• [Data excerpt]
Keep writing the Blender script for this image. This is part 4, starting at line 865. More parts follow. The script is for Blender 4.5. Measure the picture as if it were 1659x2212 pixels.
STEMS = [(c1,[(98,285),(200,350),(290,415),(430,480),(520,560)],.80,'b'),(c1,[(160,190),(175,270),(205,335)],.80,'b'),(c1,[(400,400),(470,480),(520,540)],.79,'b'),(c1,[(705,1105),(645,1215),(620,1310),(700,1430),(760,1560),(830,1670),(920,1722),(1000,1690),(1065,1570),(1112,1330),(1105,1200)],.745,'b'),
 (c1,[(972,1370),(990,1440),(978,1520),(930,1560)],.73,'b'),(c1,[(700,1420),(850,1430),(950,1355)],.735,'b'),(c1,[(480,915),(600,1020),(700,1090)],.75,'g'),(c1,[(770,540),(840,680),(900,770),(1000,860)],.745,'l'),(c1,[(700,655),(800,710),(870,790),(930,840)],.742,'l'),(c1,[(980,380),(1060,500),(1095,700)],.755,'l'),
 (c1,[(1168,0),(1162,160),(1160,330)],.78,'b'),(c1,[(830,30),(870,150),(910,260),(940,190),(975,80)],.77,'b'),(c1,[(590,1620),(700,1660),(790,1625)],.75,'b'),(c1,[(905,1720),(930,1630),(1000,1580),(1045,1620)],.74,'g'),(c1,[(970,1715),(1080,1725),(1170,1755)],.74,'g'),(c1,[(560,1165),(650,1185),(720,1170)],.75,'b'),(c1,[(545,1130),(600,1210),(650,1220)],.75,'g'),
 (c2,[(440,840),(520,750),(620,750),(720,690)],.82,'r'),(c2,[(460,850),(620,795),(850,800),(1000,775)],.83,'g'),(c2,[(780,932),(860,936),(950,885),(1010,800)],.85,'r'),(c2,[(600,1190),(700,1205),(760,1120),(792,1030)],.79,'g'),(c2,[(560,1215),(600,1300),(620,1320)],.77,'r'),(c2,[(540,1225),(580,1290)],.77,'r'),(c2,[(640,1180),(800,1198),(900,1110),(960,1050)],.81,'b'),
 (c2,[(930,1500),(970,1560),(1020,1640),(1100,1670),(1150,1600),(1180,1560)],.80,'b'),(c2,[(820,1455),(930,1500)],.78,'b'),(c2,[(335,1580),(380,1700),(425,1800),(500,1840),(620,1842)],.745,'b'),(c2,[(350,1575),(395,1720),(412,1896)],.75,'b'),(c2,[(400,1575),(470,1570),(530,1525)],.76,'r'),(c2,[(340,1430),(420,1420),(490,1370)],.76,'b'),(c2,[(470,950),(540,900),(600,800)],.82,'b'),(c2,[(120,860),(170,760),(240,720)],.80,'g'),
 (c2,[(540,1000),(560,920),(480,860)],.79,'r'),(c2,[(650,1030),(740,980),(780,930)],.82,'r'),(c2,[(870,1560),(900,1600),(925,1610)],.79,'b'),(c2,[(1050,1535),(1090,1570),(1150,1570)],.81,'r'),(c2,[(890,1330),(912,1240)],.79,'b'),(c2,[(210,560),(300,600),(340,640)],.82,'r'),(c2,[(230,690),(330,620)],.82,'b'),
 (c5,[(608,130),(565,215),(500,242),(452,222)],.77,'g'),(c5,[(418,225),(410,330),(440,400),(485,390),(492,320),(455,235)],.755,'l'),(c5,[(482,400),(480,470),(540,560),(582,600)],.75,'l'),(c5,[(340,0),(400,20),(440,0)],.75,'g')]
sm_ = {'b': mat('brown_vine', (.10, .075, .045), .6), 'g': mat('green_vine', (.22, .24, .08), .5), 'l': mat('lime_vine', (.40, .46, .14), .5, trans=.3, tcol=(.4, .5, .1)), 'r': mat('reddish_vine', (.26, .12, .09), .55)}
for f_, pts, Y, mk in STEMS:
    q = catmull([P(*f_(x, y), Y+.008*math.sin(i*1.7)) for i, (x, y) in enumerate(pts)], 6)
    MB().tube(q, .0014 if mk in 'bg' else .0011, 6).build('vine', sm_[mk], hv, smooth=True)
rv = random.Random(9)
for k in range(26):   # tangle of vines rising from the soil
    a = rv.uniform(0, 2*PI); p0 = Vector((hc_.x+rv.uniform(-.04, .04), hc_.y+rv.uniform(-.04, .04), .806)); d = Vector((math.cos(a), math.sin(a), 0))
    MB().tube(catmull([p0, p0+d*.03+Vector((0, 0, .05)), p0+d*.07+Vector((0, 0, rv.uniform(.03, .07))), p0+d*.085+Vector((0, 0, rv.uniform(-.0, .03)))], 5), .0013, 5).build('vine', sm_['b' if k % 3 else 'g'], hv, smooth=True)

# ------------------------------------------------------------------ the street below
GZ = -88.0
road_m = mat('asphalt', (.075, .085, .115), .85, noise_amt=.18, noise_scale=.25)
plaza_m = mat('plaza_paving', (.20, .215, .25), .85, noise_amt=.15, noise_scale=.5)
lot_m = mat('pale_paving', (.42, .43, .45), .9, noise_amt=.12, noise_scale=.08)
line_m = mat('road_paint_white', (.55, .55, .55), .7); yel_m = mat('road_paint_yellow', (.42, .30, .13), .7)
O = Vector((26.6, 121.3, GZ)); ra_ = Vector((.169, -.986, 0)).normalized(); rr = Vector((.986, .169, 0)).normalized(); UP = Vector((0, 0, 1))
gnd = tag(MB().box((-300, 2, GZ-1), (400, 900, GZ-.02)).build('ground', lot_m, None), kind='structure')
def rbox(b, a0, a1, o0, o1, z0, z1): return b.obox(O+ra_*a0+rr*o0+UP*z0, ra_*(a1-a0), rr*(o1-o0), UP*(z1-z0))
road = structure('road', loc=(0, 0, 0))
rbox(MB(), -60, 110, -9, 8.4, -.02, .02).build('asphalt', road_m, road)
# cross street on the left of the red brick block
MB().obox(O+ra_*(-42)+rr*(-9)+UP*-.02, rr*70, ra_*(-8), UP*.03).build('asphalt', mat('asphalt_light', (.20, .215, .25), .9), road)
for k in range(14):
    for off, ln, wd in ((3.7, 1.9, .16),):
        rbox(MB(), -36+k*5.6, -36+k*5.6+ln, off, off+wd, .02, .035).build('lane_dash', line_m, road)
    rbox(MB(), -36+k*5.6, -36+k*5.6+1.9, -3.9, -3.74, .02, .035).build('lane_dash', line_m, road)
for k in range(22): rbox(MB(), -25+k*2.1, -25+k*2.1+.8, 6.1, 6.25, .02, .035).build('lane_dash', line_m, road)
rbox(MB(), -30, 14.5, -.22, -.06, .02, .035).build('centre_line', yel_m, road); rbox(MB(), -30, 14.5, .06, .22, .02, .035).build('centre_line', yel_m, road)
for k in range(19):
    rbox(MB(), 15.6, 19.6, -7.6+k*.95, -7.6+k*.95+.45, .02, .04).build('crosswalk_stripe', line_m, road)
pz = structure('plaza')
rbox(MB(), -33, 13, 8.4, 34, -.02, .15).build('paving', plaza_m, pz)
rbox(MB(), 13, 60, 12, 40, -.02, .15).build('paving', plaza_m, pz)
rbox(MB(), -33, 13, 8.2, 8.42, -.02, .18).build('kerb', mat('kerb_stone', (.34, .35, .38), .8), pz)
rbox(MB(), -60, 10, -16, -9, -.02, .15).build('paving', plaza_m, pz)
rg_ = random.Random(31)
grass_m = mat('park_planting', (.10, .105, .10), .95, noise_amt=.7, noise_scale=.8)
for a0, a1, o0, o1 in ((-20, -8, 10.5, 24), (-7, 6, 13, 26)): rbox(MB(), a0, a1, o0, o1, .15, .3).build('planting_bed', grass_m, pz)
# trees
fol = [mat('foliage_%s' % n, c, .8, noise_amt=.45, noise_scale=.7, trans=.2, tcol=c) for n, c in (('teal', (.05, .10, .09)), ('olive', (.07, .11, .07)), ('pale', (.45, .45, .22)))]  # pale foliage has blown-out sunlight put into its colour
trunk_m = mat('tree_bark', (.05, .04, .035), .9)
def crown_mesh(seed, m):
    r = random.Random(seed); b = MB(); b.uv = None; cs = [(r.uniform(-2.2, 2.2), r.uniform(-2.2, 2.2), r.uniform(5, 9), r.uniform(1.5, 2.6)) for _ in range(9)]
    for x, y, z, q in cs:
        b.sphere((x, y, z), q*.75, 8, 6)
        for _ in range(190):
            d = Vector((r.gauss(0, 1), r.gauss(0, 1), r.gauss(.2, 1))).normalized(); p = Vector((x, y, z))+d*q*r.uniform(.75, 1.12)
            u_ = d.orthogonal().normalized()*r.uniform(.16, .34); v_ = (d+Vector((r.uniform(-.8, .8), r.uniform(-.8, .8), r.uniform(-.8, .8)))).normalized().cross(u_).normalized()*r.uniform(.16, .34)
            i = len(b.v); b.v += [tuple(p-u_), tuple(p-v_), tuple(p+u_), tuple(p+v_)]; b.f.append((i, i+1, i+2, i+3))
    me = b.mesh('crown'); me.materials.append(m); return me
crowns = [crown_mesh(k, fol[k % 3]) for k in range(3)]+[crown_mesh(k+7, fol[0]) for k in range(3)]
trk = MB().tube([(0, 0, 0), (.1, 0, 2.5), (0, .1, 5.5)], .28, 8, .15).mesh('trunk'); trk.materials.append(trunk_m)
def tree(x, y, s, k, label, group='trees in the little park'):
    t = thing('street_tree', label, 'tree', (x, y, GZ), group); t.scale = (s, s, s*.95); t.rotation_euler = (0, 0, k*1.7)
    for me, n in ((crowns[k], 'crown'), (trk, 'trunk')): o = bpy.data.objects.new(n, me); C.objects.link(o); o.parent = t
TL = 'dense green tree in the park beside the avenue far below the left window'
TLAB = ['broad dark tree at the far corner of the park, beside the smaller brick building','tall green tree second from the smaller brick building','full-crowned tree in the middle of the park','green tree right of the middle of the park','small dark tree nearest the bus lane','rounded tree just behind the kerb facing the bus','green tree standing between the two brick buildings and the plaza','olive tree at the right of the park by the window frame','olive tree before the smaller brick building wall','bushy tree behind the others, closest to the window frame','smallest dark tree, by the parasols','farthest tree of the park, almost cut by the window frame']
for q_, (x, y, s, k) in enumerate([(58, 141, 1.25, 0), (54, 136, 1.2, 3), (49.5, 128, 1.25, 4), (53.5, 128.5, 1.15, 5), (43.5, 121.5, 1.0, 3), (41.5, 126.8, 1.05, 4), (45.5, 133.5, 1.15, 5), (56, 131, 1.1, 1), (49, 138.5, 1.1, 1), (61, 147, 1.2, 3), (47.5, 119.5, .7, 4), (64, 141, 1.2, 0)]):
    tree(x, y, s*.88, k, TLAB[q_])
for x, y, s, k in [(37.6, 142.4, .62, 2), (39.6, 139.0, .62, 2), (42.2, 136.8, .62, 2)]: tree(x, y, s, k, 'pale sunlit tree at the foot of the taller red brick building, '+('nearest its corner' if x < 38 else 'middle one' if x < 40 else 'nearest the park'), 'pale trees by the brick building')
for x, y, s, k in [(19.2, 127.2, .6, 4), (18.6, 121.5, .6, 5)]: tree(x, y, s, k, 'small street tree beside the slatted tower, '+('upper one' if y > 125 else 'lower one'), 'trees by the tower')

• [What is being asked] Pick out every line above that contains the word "trees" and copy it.

• [Written reply]
# trees
def tree(x, y, s, k, label, group='trees in the little park'):
for x, y, s, k in [(37.6, 142.4, .62, 2), (39.6, 139.0, .62, 2), (42.2, 136.8, .62, 2)]: tree(x, y, s, k, 'pale sunlit tree at the foot of the taller red brick building, '+('nearest its corner' if x < 38 else 'middle one' if x < 40 else 'nearest the park'), 'pale trees by the brick building')
for x, y, s, k in [(19.2, 127.2, .6, 4), (18.6, 121.5, .6, 5)]: tree(x, y, s, k, 'small street tree beside the slatted tower, '+('upper one' if y > 125 else 'lower one'), 'trees by the tower')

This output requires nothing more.